Paper short abstract
This paper explores relations between dreams of witchcraft and raskol activity in establishing local ontologies of evil among Kasua people (Papua New Guinea). Its aim is to show that dreaming gives rise to a double polarization process based on the idea of the devil, reconfiguring local antagonisms.
Paper long abstract
Based on a 17-month ethnography amongst Kasua people (Papua New Guinea), this paper explores the social and emotional aftermath of an armed conflict between a Malaysian logging company and “raskols”, criminal groups resorting to violence and kidnapping to extort money. During the beginning of my doctoral ethnographic stay in 2022-2023, a group of Huli raskols entered Kasua territory for the first time in their history. Studying Kasua dreaming ecology, I quickly realized that numerous collected dream narratives referred to raskols and Huli people. When those appeared as dream figures, they were systematically interpreted as signs of Kasua witchcraft, including explicit reference to the Christian notion of the Devil. This paper seeks to investigate how the identification of raskols in dreams as signs of witchcraft contributes to the redefinition of an ontology of evil amongst the Kasua. After a brief contextualization of the armed conflict, dream narratives figuring raskols will be mobilized in conjunction to local discourses about Huli brutality. Their analysis outlines a double process of polarization based on demonization of the Huli people.

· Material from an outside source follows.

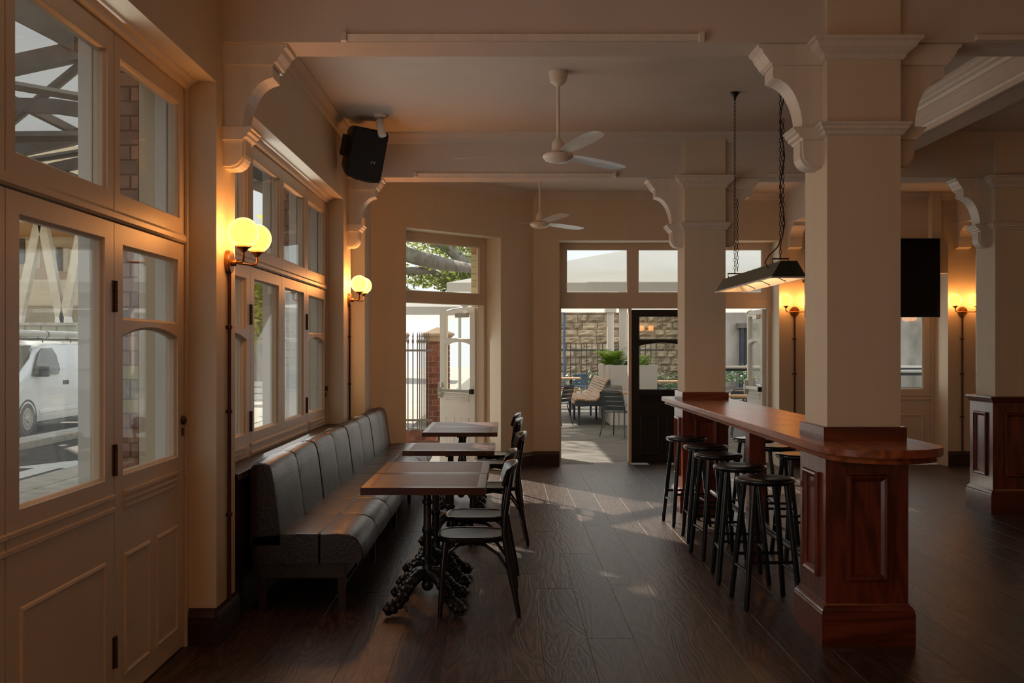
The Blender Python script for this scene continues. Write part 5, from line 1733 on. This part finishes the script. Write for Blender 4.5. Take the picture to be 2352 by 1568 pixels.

Not only does dreaming play a major part in stabilizing the image of raskols as the incarnation of evil, but the conflict further generates partial reconciliation of local antagonisms – notably Kasua and neighboring communities with the logging company – through general apprehension and stigmatization of Huli as potential sources of conflict and violence. The aim of this paper is to highlight the extent to which dreaming affects moral arrangements around the figure of the devil.